(Task to complete) Give the material again in full, matching it exactly.

(Data entries)

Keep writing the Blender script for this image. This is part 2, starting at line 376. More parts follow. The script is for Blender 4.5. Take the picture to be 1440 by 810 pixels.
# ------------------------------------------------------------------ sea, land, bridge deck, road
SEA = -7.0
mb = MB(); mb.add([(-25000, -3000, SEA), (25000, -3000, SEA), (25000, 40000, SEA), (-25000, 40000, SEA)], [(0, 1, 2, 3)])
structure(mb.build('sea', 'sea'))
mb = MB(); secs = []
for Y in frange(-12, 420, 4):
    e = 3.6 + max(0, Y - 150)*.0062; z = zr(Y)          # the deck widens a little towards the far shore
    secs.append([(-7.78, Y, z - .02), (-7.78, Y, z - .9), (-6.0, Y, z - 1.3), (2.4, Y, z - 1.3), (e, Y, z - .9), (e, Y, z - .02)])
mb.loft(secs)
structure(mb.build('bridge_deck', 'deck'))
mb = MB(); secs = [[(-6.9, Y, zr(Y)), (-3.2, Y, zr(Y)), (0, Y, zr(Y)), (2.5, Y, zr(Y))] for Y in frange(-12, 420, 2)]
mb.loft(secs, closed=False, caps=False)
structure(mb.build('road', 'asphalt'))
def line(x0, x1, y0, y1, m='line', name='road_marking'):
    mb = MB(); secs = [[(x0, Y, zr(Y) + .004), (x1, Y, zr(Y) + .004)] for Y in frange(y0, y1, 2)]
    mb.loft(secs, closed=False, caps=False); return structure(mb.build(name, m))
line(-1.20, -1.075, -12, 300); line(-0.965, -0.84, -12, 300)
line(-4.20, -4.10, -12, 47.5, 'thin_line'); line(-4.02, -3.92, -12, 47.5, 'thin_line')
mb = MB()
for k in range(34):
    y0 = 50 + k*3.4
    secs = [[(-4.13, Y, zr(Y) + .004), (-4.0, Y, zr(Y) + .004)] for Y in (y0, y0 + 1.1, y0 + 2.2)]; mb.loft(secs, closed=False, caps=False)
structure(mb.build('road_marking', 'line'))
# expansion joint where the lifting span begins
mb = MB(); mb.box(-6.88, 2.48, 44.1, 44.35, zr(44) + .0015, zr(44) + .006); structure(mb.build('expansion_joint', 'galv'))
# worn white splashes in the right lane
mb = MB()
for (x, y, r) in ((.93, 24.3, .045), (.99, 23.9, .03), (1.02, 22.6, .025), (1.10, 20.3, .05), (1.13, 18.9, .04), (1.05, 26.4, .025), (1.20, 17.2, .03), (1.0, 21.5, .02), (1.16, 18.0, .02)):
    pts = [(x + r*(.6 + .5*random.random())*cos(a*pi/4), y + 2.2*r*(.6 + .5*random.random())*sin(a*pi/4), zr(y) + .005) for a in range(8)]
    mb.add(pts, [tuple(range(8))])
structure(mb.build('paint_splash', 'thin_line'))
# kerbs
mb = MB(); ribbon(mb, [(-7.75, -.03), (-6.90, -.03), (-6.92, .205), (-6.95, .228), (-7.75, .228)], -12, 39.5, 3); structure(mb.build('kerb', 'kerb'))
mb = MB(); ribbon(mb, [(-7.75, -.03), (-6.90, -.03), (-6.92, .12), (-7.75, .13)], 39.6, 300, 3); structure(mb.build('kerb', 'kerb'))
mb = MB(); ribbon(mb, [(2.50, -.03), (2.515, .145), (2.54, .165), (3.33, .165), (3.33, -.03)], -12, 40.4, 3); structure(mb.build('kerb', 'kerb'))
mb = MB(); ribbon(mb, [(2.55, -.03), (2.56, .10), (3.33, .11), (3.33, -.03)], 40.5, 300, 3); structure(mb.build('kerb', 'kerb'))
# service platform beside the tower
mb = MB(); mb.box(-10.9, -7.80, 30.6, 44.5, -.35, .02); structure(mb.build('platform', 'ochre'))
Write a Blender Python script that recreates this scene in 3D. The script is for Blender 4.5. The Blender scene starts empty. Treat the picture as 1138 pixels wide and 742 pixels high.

(Result)
Keep writing the Blender script for this image. This is part 2, starting at line 376. More parts follow. The script is for Blender 4.5. Take the picture to be 1440 by 810 pixels.
# ------------------------------------------------------------------ sea, land, bridge deck, road
SEA = -7.0
mb = MB(); mb.add([(-25000, -3000, SEA), (25000, -3000, SEA), (25000, 40000, SEA), (-25000, 40000, SEA)], [(0, 1, 2, 3)])
structure(mb.build('sea', 'sea'))
mb = MB(); secs = []
for Y in frange(-12, 420, 4):
    e = 3.6 + max(0, Y - 150)*.0062; z = zr(Y)          # the deck widens a little towards the far shore
    secs.append([(-7.78, Y, z - .02), (-7.78, Y, z - .9), (-6.0, Y, z - 1.3), (2.4, Y, z - 1.3), (e, Y, z - .9), (e, Y, z - .02)])
mb.loft(secs)
structure(mb.build('bridge_deck', 'deck'))
mb = MB(); secs = [[(-6.9, Y, zr(Y)), (-3.2, Y, zr(Y)), (0, Y, zr(Y)), (2.5, Y, zr(Y))] for Y in frange(-12, 420, 2)]
mb.loft(secs, closed=False, caps=False)
structure(mb.build('road', 'asphalt'))
def line(x0, x1, y0, y1, m='line', name='road_marking'):
    mb = MB(); secs = [[(x0, Y, zr(Y) + .004), (x1, Y, zr(Y) + .004)] for Y in frange(y0, y1, 2)]
    mb.loft(secs, closed=False, caps=False); return structure(mb.build(name, m))
line(-1.20, -1.075, -12, 300); line(-0.965, -0.84, -12, 300)
line(-4.20, -4.10, -12, 47.5, 'thin_line'); line(-4.02, -3.92, -12, 47.5, 'thin_line')
mb = MB()
for k in range(34):
    y0 = 50 + k*3.4
    secs = [[(-4.13, Y, zr(Y) + .004), (-4.0, Y, zr(Y) + .004)] for Y in (y0, y0 + 1.1, y0 + 2.2)]; mb.loft(secs, closed=False, caps=False)
structure(mb.build('road_marking', 'line'))
# expansion joint where the lifting span begins
mb = MB(); mb.box(-6.88, 2.48, 44.1, 44.35, zr(44) + .0015, zr(44) + .006); structure(mb.build('expansion_joint', 'galv'))
# worn white splashes in the right lane
mb = MB()
for (x, y, r) in ((.93, 24.3, .045), (.99, 23.9, .03), (1.02, 22.6, .025), (1.10, 20.3, .05), (1.13, 18.9, .04), (1.05, 26.4, .025), (1.20, 17.2, .03), (1.0, 21.5, .02), (1.16, 18.0, .02)):
    pts = [(x + r*(.6 + .5*random.random())*cos(a*pi/4), y + 2.2*r*(.6 + .5*random.random())*sin(a*pi/4), zr(y) + .005) for a in range(8)]
    mb.add(pts, [tuple(range(8))])
structure(mb.build('paint_splash', 'thin_line'))
# kerbs
mb = MB(); ribbon(mb, [(-7.75, -.03), (-6.90, -.03), (-6.92, .205), (-6.95, .228), (-7.75, .228)], -12, 39.5, 3); structure(mb.build('kerb', 'kerb'))
mb = MB(); ribbon(mb, [(-7.75, -.03), (-6.90, -.03), (-6.92, .12), (-7.75, .13)], 39.6, 300, 3); structure(mb.build('kerb', 'kerb'))
mb = MB(); ribbon(mb, [(2.50, -.03), (2.515, .145), (2.54, .165), (3.33, .165), (3.33, -.03)], -12, 40.4, 3); structure(mb.build('kerb', 'kerb'))
mb = MB(); ribbon(mb, [(2.55, -.03), (2.56, .10), (3.33, .11), (3.33, -.03)], 40.5, 300, 3); structure(mb.build('kerb', 'kerb'))
# service platform beside the tower
mb = MB(); mb.box(-10.9, -7.80, 30.6, 44.5, -.35, .02); structure(mb.build('platform', 'ochre'))
Write a Blender Python script that recreates this scene in 3D. The script is for Blender 4.5. The Blender scene starts empty. Treat the picture as 1138 pixels wide and 742 pixels high.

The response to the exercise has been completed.